Data items
══════════════════════════════

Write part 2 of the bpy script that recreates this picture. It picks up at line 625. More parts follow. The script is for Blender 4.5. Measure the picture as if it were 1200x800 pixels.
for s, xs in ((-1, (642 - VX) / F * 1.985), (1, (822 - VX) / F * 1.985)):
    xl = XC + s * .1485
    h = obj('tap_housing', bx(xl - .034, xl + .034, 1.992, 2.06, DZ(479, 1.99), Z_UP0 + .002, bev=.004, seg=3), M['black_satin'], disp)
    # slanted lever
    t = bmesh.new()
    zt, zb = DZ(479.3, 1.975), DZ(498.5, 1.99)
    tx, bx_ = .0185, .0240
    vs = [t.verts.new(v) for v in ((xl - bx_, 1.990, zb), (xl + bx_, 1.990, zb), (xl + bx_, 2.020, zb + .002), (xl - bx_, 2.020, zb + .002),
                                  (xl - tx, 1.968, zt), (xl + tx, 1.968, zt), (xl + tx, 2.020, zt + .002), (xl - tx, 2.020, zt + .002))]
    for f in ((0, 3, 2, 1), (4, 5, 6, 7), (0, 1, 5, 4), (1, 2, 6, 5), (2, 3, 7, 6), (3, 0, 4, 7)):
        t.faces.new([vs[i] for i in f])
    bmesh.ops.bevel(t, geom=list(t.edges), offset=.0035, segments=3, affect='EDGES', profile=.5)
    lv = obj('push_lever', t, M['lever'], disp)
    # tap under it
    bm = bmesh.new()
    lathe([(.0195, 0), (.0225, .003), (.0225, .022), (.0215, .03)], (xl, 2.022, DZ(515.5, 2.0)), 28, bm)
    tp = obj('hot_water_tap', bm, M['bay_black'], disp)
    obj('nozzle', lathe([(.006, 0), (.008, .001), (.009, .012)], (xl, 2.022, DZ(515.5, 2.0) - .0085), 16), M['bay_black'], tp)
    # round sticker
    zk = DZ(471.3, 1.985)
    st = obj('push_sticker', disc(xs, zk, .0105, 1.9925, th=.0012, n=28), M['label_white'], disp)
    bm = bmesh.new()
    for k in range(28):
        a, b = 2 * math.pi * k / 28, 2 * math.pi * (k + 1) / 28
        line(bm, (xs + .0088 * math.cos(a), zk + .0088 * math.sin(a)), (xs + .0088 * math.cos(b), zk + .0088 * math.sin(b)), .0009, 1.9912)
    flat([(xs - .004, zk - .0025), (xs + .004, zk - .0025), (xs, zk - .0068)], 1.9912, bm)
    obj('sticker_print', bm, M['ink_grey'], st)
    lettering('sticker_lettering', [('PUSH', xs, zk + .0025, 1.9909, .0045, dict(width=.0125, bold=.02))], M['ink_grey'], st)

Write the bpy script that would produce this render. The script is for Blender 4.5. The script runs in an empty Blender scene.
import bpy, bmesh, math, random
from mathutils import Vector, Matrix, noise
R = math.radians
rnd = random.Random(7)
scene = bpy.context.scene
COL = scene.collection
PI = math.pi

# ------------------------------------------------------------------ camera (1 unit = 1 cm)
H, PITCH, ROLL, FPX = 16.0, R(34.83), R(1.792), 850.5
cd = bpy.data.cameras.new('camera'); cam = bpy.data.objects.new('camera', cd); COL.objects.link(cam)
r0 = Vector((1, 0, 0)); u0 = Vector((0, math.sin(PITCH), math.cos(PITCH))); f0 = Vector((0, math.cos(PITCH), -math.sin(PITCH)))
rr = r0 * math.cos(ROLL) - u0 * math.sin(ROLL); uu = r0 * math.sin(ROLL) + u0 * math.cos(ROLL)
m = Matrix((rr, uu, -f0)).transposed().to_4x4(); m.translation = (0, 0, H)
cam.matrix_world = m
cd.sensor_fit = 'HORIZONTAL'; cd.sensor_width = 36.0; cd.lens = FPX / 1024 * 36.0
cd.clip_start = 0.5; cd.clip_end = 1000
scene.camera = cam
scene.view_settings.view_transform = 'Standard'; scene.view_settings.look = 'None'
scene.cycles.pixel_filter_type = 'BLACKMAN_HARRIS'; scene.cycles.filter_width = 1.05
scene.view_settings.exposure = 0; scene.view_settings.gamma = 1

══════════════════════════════

→ Challenge:
Quote only the lines from the one containing "Write the bpy" through the final line of the records, with both ends included.

→ Expected output:
Write the bpy script that would produce this render. The script is for Blender 4.5. The script runs in an empty Blender scene.
import bpy, bmesh, math, random
from mathutils import Vector, Matrix, noise
R = math.radians
rnd = random.Random(7)
scene = bpy.context.scene
COL = scene.collection
PI = math.pi

# ------------------------------------------------------------------ camera (1 unit = 1 cm)
H, PITCH, ROLL, FPX = 16.0, R(34.83), R(1.792), 850.5
cd = bpy.data.cameras.new('camera'); cam = bpy.data.objects.new('camera', cd); COL.objects.link(cam)
r0 = Vector((1, 0, 0)); u0 = Vector((0, math.sin(PITCH), math.cos(PITCH))); f0 = Vector((0, math.cos(PITCH), -math.sin(PITCH)))
rr = r0 * math.cos(ROLL) - u0 * math.sin(ROLL); uu = r0 * math.sin(ROLL) + u0 * math.cos(ROLL)
m = Matrix((rr, uu, -f0)).transposed().to_4x4(); m.translation = (0, 0, H)
cam.matrix_world = m
cd.sensor_fit = 'HORIZONTAL'; cd.sensor_width = 36.0; cd.lens = FPX / 1024 * 36.0
cd.clip_start = 0.5; cd.clip_end = 1000
scene.camera = cam
scene.view_settings.view_transform = 'Standard'; scene.view_settings.look = 'None'
scene.cycles.pixel_filter_type = 'BLACKMAN_HARRIS'; scene.cycles.filter_width = 1.05
scene.view_settings.exposure = 0; scene.view_settings.gamma = 1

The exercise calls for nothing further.